You have spent months perhaps years, researching, drafting, and refining your dissertation. Yet many students underestimate the final stage: editing and proofreading. Submitting a well-argued dissertation riddled with grammatical errors or structural inconsistencies can undermine all that effort. Here is a practical guide to editing and proofreading your dissertation effectively.
1. Take a break before you begin
One of the most common mistakes is jumping straight into editing immediately after writing. Your brain has been too close to the material, making it easy to miss errors. Step away for at least 24 to 48 hours before you begin revising. This mental reset allows you to read your work with fresh eyes and spot issues you would otherwise overlook, unclear sentences, logic gaps, and repeated words all become far more visible with distance.

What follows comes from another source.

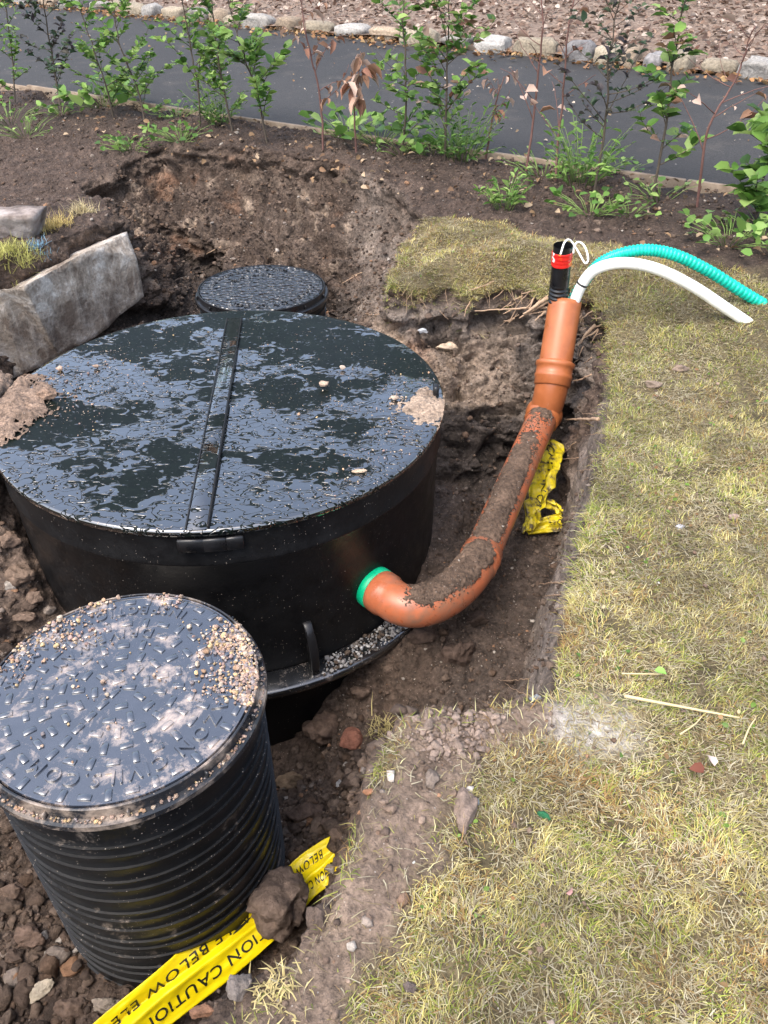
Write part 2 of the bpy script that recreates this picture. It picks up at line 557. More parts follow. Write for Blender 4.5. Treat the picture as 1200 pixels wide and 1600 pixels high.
def simple_noise_mat(name, stops, scale, rough=0.9, bstr=0.6, bdist=0.01, spec=0.3, detail=6):
    m, nt, N, L, B = new_mat(name)
    P = geomp(nt)
    n = tex_noise(nt, scale, detail, 0.65, P)
    L.new(ramp(nt, n.outputs['Fac'], stops).outputs[0], B.inputs['Base Color'])
    B.inputs['Roughness'].default_value = rough
    B.inputs['Specular IOR Level'].default_value = spec
    n2 = tex_noise(nt, scale * 6, 5, 0.7, P)
    b = bump(nt, n.outputs['Fac'], bstr, bdist)
    L.new(bump(nt, n2.outputs['Fac'], bstr, bdist * 0.3, b), B.inputs['Normal'])
    return m
def asphalt_mat():
    m, nt, N, L, B = new_mat('asphalt')
    P = geomp(nt)
    n = tex_noise(nt, 0.9, 5, 0.6, P)
    n2 = tex_noise(nt, 90, 3, 0.7, P)
    nd_ = tex_noise(nt, 3.5, 7, 0.7, P)
    x = mix(nt, ramp(nt, n.outputs['Fac'], [(0.35, 0.0), (0.7, 1.0)]).outputs[0], (0.0165, 0.0158, 0.0155), (0.028, 0.027, 0.0265))
    x = mix(nt, ramp(nt, nd_.outputs['Fac'], [(0.55, 0.0), (0.78, 0.45)]).outputs[0], x, (0.10, 0.085, 0.07))
    x = mix(nt, 1.0, x, ramp(nt, n2.outputs['Fac'], [(0.3, 0.45), (0.7, 1.7)]).outputs[0], 'MULTIPLY')
    vo = N.new('ShaderNodeTexVoronoi')
    vo.inputs['Scale'].default_value = 16
    L.new(P, vo.inputs['Vector'])
    se = N.new('ShaderNodeSeparateColor')
    L.new(vo.outputs['Color'], se.inputs[0])
    f = math_node(nt, 'MULTIPLY', math_node(nt, 'LESS_THAN', vo.outputs['Distance'], 0.10), math_node(nt, 'LESS_THAN', se.outputs[0], 0.22))
    x = mix(nt, f, x, mix(nt, se.outputs[1], (0.16, 0.13, 0.11), (0.3, 0.28, 0.26)))
    L.new(x, B.inputs['Base Color'])
    B.inputs['Roughness'].default_value = 0.8
    L.new(bump(nt, n2.outputs['Fac'], 0.6, 0.006), B.inputs['Normal'])
    return m
ASPHALT = asphalt_mat()
def concrete_mat():
    m, nt, N, L, B = new_mat('old_concrete')
    P = geomp(nt)
    n1 = tex_noise(nt, 5, 9, 0.72, P, 0.3)
    mp = N.new('ShaderNodeMapping')
    mp.inputs['Scale'].default_value = (26, 26, 3.5)
    L.new(P, mp.inputs['Vector'])
    st = tex_noise(nt, 1.0, 5, 0.65, mp.outputs[0])
    n2 = tex_noise(nt, 60, 6, 0.7, P)
    x = ramp(nt, n1.outputs['Fac'], [(0.40, (0.17, 0.13, 0.10)), (0.47, (0.30, 0.25, 0.20)), (0.54, (0.42, 0.365, 0.31)), (0.60, (0.62, 0.575, 0.52))]).outputs[0]
    x = mix(nt, ramp(nt, st.outputs['Fac'], [(0.52, 0.0), (0.68, 0.40)]).outputs[0], x, (0.58, 0.52, 0.45))
    x = mix(nt, ramp(nt, st.outputs['Fac'], [(0.32, 0.45), (0.42, 0.0)]).outputs[0], x, (0.19, 0.14, 0.105))
    x = mix(nt, 1.0, x, ramp(nt, n2.outputs['Fac'], [(0.3, 0.65), (0.7, 1.3)]).outputs[0], 'MULTIPLY')
    L.new(x, B.inputs['Base Color'])
    B.inputs['Roughness'].default_value = 0.92
    b = bump(nt, n1.outputs['Fac'], 0.9, 0.03)
    b = bump(nt, st.outputs['Fac'], 0.5, 0.012, b)
    L.new(bump(nt, n2.outputs['Fac'], 0.9, 0.006, b), B.inputs['Normal'])
    return m
CONCRETE = concrete_mat()
STONEBLOCK = simple_noise_mat('weathered_stone', [(0.34, (0.10, 0.08, 0.07)), (0.5, (0.25, 0.21, 0.19)), (0.62, (0.36, 0.32, 0.30))], 7, bstr=0.9, bdist=0.02)
PALECON = simple_noise_mat('pale_concrete', [(0.3, (0.18, 0.145, 0.12)), (0.44, (0.38, 0.34, 0.30)), (0.62, (0.62, 0.59, 0.55))], 8, bstr=0.8, bdist=0.02)
TIMBER = simple_noise_mat('weathered_timber', [(0.3, (0.16, 0.115, 0.08)), (0.7, (0.36, 0.29, 0.22))], 8, bstr=0.4, bdist=0.006)
MULCH = simple_noise_mat('bark_mulch', [(0.25, (0.08, 0.055, 0.042)), (0.5, (0.20, 0.145, 0.11)), (0.75, (0.36, 0.285, 0.23))], 22, bstr=0.9, bdist=0.03)

# ------------------------------------------------------------------ the lie of the land
def dist_road(x, y):
    return 0.5566 * x + 0.8308 * y
ROAD_NEAR = 5.03
def road_far(s): return 7.62 + 0.085 * np.clip(s, -4, 30)     # the far edge swings away to the left
def land(x, y):
    x, y = np.asarray(x, float), np.asarray(y, float)
    d = dist_road(x, y)
    z = 0.30 * ss(2.9, 4.9, d) + 0.22 * np.clip((d - 5) / 3.0, 0, 1) + 0.085 * np.clip(d - 8.0, 0, 30)
    z = z + 0.215 * ss(1.2, 1.6, -x) * ss(3.0, 3.7, y) * (1 - ss(4.6, 5.6, y))
    z = z + 0.07 * ss(1.32, 1.6, -x) * ss(2.2, 2.5, y) * (1 - ss(3.2, 3.6, y))
    return z
def land_hit(px, py):
    d = direction(px, py)
    t = np.linspace(0.3, 40, 8000)
    p = np.array([0, 0, CAM_H]) + t[:, None] * d
    k = np.argmax(p[:, 2] < land(p[:, 0], p[:, 1]))
    return p[k]
# rim of the excavation, walked round it: (frame pixel or world point, wall run in metres)
RIM = [((330, 1650), .30), ((400, 1565), .30), ((470, 1500), .10), ((528, 1400), .10), ((545, 1330), .10), ((575, 1270), .10),
       ((592, 1185), .12), ((625, 1130), .24), ((760, 1108), .38), ((850, 1095), .22), ((868, 1080), .12), ((884, 1000), .12), ((898, 900), .12),
       ((922, 790), .12), ((948, 690), .12), ((956, 600), .12), ((950, 500), .16), ((930, 447), .45), ((885, 440), .58), ((850, 452), .62), ((815, 434), .66),
       ((775, 440), .68), ((735, 452), .70), ((700, 438), .70), ((660, 452), .62), ((606, 446), .55), ((622, 412), .42), ((630, 385), .42), ((660, 340), .42), ((620, 290), .7), ((520, 248), 1.0),
       ((400, 232), 1.18), ((250, 228), 1.25), ((130, 290), .8), ((178, 335), .3),
       ('w', (-1.52, 4.36), .10), ('w', (-1.74, 3.98), .10), ('w', (-2.10, 3.50), .10), ('w', (-2.02, 3.14), .15), ('w', (-1.50, 2.85), .08), ('w', (-1.49, 2.55), .10),
       ('w', (-1.55, 2.30), .25), ('w', (-2.1, 2.15), .5), ('w', (-2.6, 1.6), .5), ('w', (-2.6, 0.2), .5), ('w', (-0.6, 0.1), .4)]
rim, rimw = [], []
for e in RIM:
    p = e[1] if e[0] == 'w' else land_hit(*e[0])[:2]
    rim.append(p[:2])
    rimw.append(e[-1])
rim, rimw = np.array(rim, float), np.array(rimw)
def rim_query(x, y):
    """signed distance (positive inside) and wall run at the nearest rim point"""
    P = np.stack([x, y], -1)
    best = np.full(len(P), 1e9)
    wr = np.zeros(len(P))
    ins = np.zeros(len(P), bool)
    n = len(rim)
    for k in range(n):
        a, b = rim[k], rim[(k + 1) % n]
        ab = b - a
        t = np.clip(((P - a) @ ab) / (ab @ ab), 0, 1)
        dd = np.hypot(*(P - a - t[:, None] * ab).T)
        m = dd < best
        best = np.where(m, dd, best)
        wr = np.where(m, rimw[k] * (1 - t) + rimw[(k + 1) % n] * t, wr)
        c = ((a[1] > P[:, 1]) != (b[1] > P[:, 1])) & (P[:, 0] < (b[0] - a[0]) * (P[:, 1] - a[1]) / (b[1] - a[1] + 1e-12) + a[0])
        ins ^= c
    return np.where(ins, best, -best), wr
FLOOR = np.array([(-1.0, 1.0, -.9), (-.65, .8, -.9), (-.65, 1.25, -1.0), (-.2, 1.0, -.86), (-.1, 1.25, -.8), (-.25, 1.5, -.96), (-.35, 1.75, -1.1), (.0, 1.5, -.82), (.0, 1.8, -.86),
                  (.15, 1.7, -.74), (.3, 1.5, -.66), (.2, 2.0, -.72), (.4, 2.2, -.70), (.45, 2.7, -.74), (.6, 3.0, -.74), (.3, 3.2, -.8), (-.6, 3.4, -.7), (-.6, 4.0, -.5), (-1.0, 4.2, -.42),
                  (-.2, 4.3, -.45), (-.4, 4.9, -.46), (-1.2, 3.6, -.32), (-1.45, 3.5, -.38), (-1.3, 4.0, -.30), (-1.62, 3.4, -.40), (-1.5, 3.25, -.30), (-1.7, 3.25, -.34), (-1.85, 3.2, -.34), (-1.1, 3.8, -.34), (-1.4, 2.2, -.36), (-1.45, 2.0, -.45), (-1.3, 1.9, -.6), (-1.5, 1.5, -.75), (-1.6, .8, -.85), (-.7, 2.7, -1.3), (-1.1, 2.4, -1.0), (-.2, 2.4, -.8), (.22, 2.28, -.60), (.28, 2.5, -.58), (.30, 2.7, -.58), (.28, 2.9, -.6), (.14, 2.12, -.66), (.22, 2.95, -.62)])
def pit_floor(x, y):
    P = np.stack([x, y], -1)
    d2 = ((P[:, None] - FLOOR[None, :, :2]) ** 2).sum(-1) + 0.004
    wg = d2 ** -1.7
    return (wg * FLOOR[:, 2]).sum(1) / wg.sum(1)
def terrain(x, y):
    shp = x.shape
    x, y = x.ravel(), y.ravel()
    sd, wr = rim_query(x, y)
    wob = 0.035 * fbm(np.stack([x * 3, y * 3, 0 * x], -1), 4)
    t = np.clip((sd + wob * np.minimum(1, wr * 4)) / wr, 0, 1)
    lip = np.where(wr > 0.35, np.where(y < 4.35, 0.24, 0.14), 0.0)
    prof = np.where(wr > 0.35, lip * ss(0, 1, np.clip(sd + wob, 0, .05) / .05) + (1 - lip) * t ** 0.85 * (0.75 + 0.25 * t), ss(0, 1, t))
    z = land(x, y)
    z = z + np.where(sd < 0, 0.02 * fbm(np.stack([x * 1.7, y * 1.7, 0 * x + 5], -1), 3), 0)
    ledge = ss(3.3, 3.7, y) * ss(0.0, 0.25, x) * ss(1.6, 1.2, x) * ss(4.05, 3.8, dist_road(x, y)) * (sd < 0.05)
    nzl = fbm(np.stack([x * 4, y * 4, 0 * x + 3], -1), 3)
    z = z + ledge * (0.035 + 0.03 * nzl - 0.075 * ss(-0.22, 0.02, sd))
    z = z * (1 - prof) + pit_floor(x, y) * prof
    return z.reshape(shp)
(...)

2. Edit in stages, not all at once
Trying to fix everything in a single pass is overwhelming and ineffective. Instead, break editing into clearly defined stages. Start with a structural edit: read each chapter to check whether your argument flows logically, your sections are balanced, and your research questions are answered. Only once the big picture is solid should you move to sentence-level editing, tightening wordy phrases, improving clarity, and varying sentence length. Doing both simultaneously leads to fatigue and missed mistakes.
Pro tip
Print out your dissertation, or change the font and page layout digitally. A visual change helps your brain process the text differently, catching errors that are invisible on-screen.
3. Check your argument and structure
Good proofreading goes beyond grammar. Re-read your introduction and conclusion side by side, do they align? Your conclusion should directly address what you promised in the introduction. Verify that each chapter has a clear purpose and that your topic sentences guide the reader through your argument. Check that all claims are supported by evidence, and that your transitions between sections flow naturally rather than feeling abrupt.
4. Focus on academic language and tone
Dissertations demand a formal, objective tone throughout. Eliminate casual language, contractions, and first-person opinion phrases such as “I think” or “I believe” unless your methodology explicitly calls for reflexivity. Watch for hedging language that weakens your argument, phrases like “it could perhaps be argued” can often be shortened to “it can be argued.” Precision matters: replace vague terms with specific academic vocabulary appropriate to your discipline.
5. Proofread for grammar, spelling, and punctuation
Once your content and tone are sound, conduct a thorough proofread for surface-level errors. Read slowly, ideally out loud, your ear will catch awkward phrasing your eye misses. Pay close attention to subject-verb agreement, comma usage, and consistent tense throughout each chapter. Do not rely solely on spell-check tools; they miss context-dependent errors, such as “their” versus “there,” or discipline-specific terminology flagged incorrectly as misspelled.
6. Verify citations and formatting
Citation errors are among the most common issues examiners flag. Cross-check every in-text citation against your reference list to ensure nothing is missing or misformatted. Confirm you have followed your required citation style, APA, Harvard, Chicago, or other, consistently throughout. Also review your formatting: check heading levels, page margins, font size, and line spacing against your institution’s submission guidelines. Small formatting inconsistencies can create a poor overall impression.
7. Seek a second reader
After several rounds of self-editing, it is extremely difficult to remain objective. Ask a trusted peer, colleague, or academic writing tutor to read your work. A fresh perspective often uncovers issues that have become invisible to you. Provide your reader with specific feedback questions, for example, “Is my argument clear in chapter three?” rather than a vague request for general comments. This produces more useful, targeted feedback.
Conclusion
Editing is not simply about correcting mistakes — it is about ensuring your hard work communicates your ideas as clearly and persuasively as possible. Build sufficient time into your submission schedule for multiple editing passes, and treat each stage as a distinct, important part of the writing process. A well-edited dissertation reflects not just intellectual effort, but professional care.